9. Further, applying the said ratio in the matter of U.P. State Spinning Co. Ltd. v. R.S. Pandey and Anr., the Hon'ble Supreme Court observed as under:
21. In U.P. State Bridge Corpn. Ltd. v. U.P. Rajya Setu Nigam S. Karmachari Sangh, it was held that when the dispute relates to enforcement of a right or obligation under the statute and specific remedy is, therefore, provided under the statute, the High Court should not deviate from the general view and interfere under Article 226 except when a very strong case is made out for making a departure. The person who insists upon such remedy can avail of the process as provided under the statute. To the same effect are the decisions in Premier Automobiles Ltd. v. Kamlekar Shantaram Wadke, Rajasthan SRTC v. Krishna Kant, Chandrakant Tukaram Nikam v. Municipal Corpn. of Ahmedabad and in Scooters India v. Vijai E.V. Eldred.

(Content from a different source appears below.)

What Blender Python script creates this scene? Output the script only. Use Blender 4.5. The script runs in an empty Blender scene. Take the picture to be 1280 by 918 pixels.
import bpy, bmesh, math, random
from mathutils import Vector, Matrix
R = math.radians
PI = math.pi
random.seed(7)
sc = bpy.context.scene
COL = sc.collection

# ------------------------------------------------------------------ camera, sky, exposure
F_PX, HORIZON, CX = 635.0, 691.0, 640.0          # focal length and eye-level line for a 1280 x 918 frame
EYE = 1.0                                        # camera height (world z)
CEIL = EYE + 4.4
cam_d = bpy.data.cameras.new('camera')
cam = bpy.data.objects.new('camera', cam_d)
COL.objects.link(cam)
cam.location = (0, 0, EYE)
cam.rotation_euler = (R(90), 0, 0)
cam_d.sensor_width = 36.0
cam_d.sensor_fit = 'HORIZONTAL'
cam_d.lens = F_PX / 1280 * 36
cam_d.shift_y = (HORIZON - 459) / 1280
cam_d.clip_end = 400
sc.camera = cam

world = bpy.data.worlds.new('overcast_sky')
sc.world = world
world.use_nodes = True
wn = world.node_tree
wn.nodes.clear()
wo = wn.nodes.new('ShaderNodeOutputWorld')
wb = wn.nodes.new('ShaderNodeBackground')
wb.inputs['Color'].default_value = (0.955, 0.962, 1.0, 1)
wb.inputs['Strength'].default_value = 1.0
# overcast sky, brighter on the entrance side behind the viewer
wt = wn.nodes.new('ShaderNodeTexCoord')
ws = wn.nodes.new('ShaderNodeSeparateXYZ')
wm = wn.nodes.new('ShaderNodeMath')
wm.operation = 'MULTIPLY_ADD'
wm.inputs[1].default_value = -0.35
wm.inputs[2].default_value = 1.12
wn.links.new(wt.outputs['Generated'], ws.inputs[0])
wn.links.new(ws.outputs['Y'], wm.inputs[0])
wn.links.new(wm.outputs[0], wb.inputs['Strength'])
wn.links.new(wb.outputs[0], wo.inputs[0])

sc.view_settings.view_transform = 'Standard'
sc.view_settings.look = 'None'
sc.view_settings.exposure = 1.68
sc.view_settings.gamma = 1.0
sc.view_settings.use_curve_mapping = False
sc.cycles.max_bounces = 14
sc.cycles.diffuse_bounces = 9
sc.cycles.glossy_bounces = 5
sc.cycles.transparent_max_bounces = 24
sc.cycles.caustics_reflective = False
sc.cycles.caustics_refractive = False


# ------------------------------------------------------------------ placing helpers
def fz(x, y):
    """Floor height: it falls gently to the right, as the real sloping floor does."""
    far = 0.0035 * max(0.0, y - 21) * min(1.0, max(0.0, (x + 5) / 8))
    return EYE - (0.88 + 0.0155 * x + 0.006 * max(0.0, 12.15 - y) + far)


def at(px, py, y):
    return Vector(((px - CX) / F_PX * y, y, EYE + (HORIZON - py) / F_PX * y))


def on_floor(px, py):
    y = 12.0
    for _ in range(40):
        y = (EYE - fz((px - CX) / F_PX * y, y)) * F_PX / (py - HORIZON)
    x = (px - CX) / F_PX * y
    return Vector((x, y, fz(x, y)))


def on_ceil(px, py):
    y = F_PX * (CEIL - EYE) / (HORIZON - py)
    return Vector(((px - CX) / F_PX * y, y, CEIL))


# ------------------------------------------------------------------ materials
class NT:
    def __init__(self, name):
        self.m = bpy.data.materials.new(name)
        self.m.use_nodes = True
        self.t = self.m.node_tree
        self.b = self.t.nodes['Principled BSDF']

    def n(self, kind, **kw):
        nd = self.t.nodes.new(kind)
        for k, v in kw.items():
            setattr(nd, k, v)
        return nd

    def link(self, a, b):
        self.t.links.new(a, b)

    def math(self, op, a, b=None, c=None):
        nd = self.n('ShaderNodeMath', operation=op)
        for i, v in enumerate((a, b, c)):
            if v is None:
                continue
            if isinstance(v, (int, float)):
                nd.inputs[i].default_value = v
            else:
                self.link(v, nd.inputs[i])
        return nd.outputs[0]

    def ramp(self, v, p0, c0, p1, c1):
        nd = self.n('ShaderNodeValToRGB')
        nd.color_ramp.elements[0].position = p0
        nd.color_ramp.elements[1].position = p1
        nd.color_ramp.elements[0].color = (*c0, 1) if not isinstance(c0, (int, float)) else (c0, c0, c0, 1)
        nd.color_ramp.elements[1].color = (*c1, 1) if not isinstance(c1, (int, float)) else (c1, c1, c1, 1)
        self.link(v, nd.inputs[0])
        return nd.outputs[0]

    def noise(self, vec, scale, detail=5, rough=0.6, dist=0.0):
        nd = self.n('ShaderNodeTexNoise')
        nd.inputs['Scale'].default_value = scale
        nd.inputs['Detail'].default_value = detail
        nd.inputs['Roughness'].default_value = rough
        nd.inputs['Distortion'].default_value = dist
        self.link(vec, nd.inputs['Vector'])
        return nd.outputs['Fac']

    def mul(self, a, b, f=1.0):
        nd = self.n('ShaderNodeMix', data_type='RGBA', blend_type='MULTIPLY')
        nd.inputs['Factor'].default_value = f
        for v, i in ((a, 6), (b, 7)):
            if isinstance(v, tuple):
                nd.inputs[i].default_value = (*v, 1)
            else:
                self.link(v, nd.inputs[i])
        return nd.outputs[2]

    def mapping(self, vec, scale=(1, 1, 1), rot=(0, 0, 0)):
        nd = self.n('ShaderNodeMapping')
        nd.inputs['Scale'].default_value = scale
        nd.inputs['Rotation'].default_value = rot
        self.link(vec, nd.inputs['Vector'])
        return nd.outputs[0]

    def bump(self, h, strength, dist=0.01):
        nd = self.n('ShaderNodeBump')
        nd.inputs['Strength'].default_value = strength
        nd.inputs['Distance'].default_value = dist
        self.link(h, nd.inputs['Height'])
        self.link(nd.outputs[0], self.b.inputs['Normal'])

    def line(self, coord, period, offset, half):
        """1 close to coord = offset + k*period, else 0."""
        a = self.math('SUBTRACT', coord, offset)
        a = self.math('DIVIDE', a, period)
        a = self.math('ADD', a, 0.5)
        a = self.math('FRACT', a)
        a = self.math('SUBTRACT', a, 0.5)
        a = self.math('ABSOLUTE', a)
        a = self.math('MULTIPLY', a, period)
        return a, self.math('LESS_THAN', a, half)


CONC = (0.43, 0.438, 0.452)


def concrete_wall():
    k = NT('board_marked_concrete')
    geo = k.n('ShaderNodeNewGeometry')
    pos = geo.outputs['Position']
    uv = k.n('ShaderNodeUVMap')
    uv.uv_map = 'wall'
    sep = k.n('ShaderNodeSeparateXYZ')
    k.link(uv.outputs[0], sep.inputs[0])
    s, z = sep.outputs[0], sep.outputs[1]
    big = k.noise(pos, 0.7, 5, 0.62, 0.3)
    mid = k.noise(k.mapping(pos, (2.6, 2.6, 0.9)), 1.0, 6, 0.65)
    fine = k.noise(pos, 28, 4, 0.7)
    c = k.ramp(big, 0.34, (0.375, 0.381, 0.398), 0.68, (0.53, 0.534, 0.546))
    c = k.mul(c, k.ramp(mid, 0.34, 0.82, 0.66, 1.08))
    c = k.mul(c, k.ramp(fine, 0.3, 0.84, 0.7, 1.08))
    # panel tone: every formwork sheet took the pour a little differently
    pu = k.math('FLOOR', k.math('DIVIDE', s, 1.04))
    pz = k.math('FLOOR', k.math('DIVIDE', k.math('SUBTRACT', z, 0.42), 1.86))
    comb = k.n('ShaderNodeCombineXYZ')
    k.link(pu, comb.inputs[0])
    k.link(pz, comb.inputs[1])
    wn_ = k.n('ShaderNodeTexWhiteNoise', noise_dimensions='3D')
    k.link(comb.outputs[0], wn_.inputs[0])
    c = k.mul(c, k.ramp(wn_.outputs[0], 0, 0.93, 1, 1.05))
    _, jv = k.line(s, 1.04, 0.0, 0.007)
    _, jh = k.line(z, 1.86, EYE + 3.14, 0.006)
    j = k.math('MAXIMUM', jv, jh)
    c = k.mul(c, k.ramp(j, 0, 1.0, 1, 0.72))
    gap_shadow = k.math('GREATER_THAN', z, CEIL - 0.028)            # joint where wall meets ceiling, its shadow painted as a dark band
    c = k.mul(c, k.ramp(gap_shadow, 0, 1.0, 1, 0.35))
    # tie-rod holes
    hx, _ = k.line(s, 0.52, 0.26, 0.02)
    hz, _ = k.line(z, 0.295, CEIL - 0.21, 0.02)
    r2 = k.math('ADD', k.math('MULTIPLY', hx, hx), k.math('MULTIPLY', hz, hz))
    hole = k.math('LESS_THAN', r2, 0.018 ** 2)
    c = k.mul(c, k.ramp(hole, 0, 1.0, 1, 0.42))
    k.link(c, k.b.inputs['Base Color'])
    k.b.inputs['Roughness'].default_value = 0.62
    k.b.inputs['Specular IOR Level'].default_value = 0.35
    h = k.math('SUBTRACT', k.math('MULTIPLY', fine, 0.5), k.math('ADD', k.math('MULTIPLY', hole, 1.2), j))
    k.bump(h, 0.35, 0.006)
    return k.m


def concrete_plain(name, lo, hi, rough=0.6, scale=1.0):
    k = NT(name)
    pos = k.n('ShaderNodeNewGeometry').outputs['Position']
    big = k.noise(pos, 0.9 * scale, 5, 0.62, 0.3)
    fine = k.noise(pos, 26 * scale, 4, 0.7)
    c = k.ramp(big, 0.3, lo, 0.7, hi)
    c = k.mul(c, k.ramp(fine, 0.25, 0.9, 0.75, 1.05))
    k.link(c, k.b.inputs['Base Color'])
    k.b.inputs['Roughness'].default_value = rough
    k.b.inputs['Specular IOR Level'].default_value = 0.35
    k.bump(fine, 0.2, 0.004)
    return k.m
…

10. In another decision on the concept of maintainability of writ petition vis--vis availability of alternative remedy, the Hon'ble Supreme Court in the matter of Secy. U.P. High School & Intermediate Education, Allahabad and Anr. v. H.K. Lal, observed as under:
4. From the records it is borne out that the question asto whether the respondent has a legal right to alter his date of birth recorded in the certificate granted by the Board was pending consideration before the appellate Court. The writ petition filed by the respondent should, therefore, not have been entertained particularly in view of the fact that the appeal thereagainst was pending. Writ jurisdiction is discretionary jurisdiction and should not ordinarily be exercised if there is an alternative remedy.
11. A common thread running into the dicta laid down by the Hon'ble Supreme Court in the aforementioned cases is that normally the High Court should not interfere if there is an adequate, efficacious alternative remedy where hierarchy of appeals is provided by the statute, party must exhaust the statutory remedy before resorting to writ jurisdiction, except when a very strong case is made out for making a departure.
12. Applying the well-settled dicta laid down by the Hon'ble Supreme Court on the issue of availability of alternative remedy to the facts of the case, this petition is dismissed as not maintainable as no strong case has been made out for exercise of extraordinary discretionary jurisdiction in favour of the petitioner. However, it is open to the petitioner to take recourse to alternative statutory remedy that may be available to the petitioner under the provisions of Rule 16 and 17 of the Order, 1979, if so advised.